1924 yılında Torino’da doğdu. Italo Calvino’nun da üyesi olduğu Cantacronache isimli avangart İtalyan müzik grubunu kurdu. 1958-65 arası L'Unità gazetesinde tiyatro eleştirmeniydi. 1963’te Apocalisse su misura adlı üç perdelik bir tiyatro kaleme aldı. Bunu I trasgressionisti (1968), I dorsi dei bufali (1973), La morte segreta di Josif Giugasvili (1976) adlı üç roman takip etti. Yaşarken fark edilmemiş Torino’nun Yirmi Günü (1977), yayınlanışından 40 yıl sonra, Amerikalı bir editörün keşfiyle tekrar yayımlandı ve eser bir anda kült statüsü kazandı. Koyu bir ruhban karşıtıyken ilerleyen yaşında Hıristiyan olmuş, mistik güçlere ilgi duymaya başlamıştır. 2009 yılında Torino’da vefat etti.
Konu: Adı belirtilmeyen bir yazar/araştırmacı, "Torino'nun Yirmi Günü" adı altında bir kitap yazmak için araştırma yapmaya 10 sene önce yaşanan gizemli bir olayı, birçok insanın uykusuzluk yaşadığı ve bu uykusuzluğun sonunda cinnetlerin/cinayetlerin de olduğu bir olayı, araştırmak için Torino bölgesine gidiyor.
Yazarın ağzından hikayeyi dinliyoruz. Araştırmasını ilk olarak cesedi bulunup olayı patlatan kişinin yakınına bilgi almaya gidiyor. Olay küçük bir yerleşkede olduğu için ve neden olduğu bilinmediği için bilgi toplaması biraz zor. Halk biraz gizemli gibi...

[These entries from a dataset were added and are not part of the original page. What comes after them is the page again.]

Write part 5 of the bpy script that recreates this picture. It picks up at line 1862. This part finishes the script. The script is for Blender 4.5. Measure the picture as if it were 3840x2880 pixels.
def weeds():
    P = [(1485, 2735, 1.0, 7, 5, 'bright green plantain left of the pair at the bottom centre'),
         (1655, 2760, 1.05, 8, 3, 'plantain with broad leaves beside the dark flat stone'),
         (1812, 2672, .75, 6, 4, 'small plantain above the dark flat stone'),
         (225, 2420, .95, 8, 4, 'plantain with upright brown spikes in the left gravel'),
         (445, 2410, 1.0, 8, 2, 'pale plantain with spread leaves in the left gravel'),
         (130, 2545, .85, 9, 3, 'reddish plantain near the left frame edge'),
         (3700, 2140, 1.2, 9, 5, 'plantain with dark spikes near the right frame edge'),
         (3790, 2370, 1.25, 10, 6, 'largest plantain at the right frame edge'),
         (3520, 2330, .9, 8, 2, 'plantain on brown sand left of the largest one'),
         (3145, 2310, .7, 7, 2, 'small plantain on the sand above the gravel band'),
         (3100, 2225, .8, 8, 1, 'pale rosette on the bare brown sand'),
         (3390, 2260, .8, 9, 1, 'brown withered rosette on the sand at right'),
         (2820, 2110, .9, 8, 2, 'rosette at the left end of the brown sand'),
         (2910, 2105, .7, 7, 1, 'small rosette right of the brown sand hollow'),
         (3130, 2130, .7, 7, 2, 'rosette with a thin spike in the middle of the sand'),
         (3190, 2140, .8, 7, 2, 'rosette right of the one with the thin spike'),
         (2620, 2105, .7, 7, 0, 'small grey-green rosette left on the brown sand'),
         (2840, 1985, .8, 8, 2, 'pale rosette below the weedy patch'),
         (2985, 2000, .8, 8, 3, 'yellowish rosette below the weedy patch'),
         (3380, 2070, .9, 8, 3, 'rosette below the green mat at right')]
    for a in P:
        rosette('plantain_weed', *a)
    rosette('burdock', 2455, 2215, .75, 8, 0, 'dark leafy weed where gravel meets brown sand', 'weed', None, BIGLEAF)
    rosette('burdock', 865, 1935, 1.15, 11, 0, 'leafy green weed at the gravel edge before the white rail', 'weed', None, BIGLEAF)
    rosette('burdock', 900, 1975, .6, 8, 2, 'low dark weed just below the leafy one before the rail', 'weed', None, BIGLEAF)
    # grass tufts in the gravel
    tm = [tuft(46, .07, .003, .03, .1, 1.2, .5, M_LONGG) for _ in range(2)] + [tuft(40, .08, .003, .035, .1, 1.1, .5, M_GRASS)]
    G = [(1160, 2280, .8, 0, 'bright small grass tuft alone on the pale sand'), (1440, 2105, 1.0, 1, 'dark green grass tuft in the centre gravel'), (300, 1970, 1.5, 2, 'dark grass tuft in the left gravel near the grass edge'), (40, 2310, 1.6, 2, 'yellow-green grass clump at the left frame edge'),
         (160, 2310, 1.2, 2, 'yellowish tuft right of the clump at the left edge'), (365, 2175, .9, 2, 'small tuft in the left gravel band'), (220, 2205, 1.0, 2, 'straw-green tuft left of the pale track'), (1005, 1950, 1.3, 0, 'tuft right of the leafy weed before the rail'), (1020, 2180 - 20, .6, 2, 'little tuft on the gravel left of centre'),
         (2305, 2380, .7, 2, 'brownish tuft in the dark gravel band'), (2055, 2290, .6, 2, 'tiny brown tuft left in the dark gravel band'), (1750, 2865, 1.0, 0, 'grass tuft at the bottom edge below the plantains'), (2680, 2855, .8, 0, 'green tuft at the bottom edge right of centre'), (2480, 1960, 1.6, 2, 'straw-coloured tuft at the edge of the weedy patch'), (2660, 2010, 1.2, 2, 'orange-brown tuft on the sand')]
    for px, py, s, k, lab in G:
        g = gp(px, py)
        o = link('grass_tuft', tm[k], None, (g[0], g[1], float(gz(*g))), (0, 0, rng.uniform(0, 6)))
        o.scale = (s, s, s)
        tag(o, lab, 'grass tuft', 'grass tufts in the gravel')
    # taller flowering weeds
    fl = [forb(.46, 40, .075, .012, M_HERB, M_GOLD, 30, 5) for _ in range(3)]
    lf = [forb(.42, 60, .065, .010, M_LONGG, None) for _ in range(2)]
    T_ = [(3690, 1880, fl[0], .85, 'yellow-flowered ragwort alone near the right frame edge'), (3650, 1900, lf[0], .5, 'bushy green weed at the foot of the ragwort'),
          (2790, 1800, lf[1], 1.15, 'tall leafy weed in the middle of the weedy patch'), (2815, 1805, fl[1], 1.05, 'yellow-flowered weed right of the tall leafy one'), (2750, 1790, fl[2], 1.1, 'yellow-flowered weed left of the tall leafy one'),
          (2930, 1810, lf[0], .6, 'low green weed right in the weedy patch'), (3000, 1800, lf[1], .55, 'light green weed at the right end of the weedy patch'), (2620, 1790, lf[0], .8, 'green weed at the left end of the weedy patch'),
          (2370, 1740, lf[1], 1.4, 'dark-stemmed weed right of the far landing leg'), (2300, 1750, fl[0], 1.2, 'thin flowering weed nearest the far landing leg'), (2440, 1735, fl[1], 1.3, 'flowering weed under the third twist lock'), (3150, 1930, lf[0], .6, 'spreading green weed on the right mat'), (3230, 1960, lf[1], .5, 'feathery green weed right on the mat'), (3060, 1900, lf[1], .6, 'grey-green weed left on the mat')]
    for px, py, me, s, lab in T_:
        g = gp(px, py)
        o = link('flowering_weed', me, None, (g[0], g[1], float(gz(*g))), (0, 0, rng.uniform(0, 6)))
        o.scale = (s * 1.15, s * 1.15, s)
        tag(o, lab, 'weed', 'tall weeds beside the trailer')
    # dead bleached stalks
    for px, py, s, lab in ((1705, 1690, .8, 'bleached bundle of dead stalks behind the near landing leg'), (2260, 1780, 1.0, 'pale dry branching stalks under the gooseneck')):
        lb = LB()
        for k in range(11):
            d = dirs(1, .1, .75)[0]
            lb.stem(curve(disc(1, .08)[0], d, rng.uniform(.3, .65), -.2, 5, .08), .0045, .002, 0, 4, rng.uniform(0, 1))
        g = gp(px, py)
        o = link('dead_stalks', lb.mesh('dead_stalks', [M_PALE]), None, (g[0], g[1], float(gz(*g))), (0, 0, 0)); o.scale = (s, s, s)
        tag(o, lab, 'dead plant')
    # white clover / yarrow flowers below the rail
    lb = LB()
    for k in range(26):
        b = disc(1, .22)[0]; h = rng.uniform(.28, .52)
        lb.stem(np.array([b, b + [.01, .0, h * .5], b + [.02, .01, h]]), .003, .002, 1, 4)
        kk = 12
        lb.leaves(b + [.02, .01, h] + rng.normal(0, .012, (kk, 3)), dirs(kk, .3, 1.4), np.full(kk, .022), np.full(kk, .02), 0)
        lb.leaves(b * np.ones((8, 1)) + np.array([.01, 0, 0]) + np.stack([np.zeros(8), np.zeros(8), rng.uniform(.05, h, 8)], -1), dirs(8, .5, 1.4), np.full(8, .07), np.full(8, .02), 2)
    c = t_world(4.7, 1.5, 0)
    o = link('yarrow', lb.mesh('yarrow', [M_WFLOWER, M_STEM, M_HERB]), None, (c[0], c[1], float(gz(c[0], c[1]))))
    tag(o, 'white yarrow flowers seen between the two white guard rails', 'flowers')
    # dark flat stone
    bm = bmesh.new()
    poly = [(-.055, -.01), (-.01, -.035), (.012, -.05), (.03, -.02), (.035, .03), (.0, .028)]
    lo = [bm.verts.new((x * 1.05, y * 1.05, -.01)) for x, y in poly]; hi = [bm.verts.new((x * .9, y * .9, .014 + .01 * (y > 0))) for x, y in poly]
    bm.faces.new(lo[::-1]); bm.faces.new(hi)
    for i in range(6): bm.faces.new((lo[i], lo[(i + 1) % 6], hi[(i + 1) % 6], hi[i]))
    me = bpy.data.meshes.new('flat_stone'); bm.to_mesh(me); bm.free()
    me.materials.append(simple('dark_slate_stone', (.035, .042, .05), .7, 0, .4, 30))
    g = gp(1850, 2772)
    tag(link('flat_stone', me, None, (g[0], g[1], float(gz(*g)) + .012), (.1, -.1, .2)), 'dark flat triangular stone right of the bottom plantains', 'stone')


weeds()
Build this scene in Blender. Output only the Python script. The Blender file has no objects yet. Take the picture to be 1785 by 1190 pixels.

Şahsen kitabı okurken bilinmezlikten gelen gerilim yüzünden kitabı okurken gerildim. Ne olabilir ki diye düşündükçe başka şeyler çıkabiliyor karşınıza. Sonu beklenmedikti diyebilirim. Açık uçlu bitti.
Bunun dışında kitabın eksisi yazarın kitabı için yaptığı araştırmaya bağlı bir olay yaşanıyor sonra bölüm öyle bitiyor ama diğer bölümde başka bir gün yaşadığı(?) bir olayı anlatıyor mesela müzisyen arkadaşı gelmiş ta nerelerden. Bu bölüm bitince ilginç olayın yaşandığı yerden devam etti ama merak ettiğimden kitabı tek seferde bitirmek için çabaladım. Belki de amacı daha da meraklandırmaktı. Kitap, sayfa olarak da az ve basit anlatım ve betimlemelerle akıyor. Genel olarak gerek gerilimi gerek gizemi olsun kitabı beğendim ama yine biraz daha değiştirilebilirdi.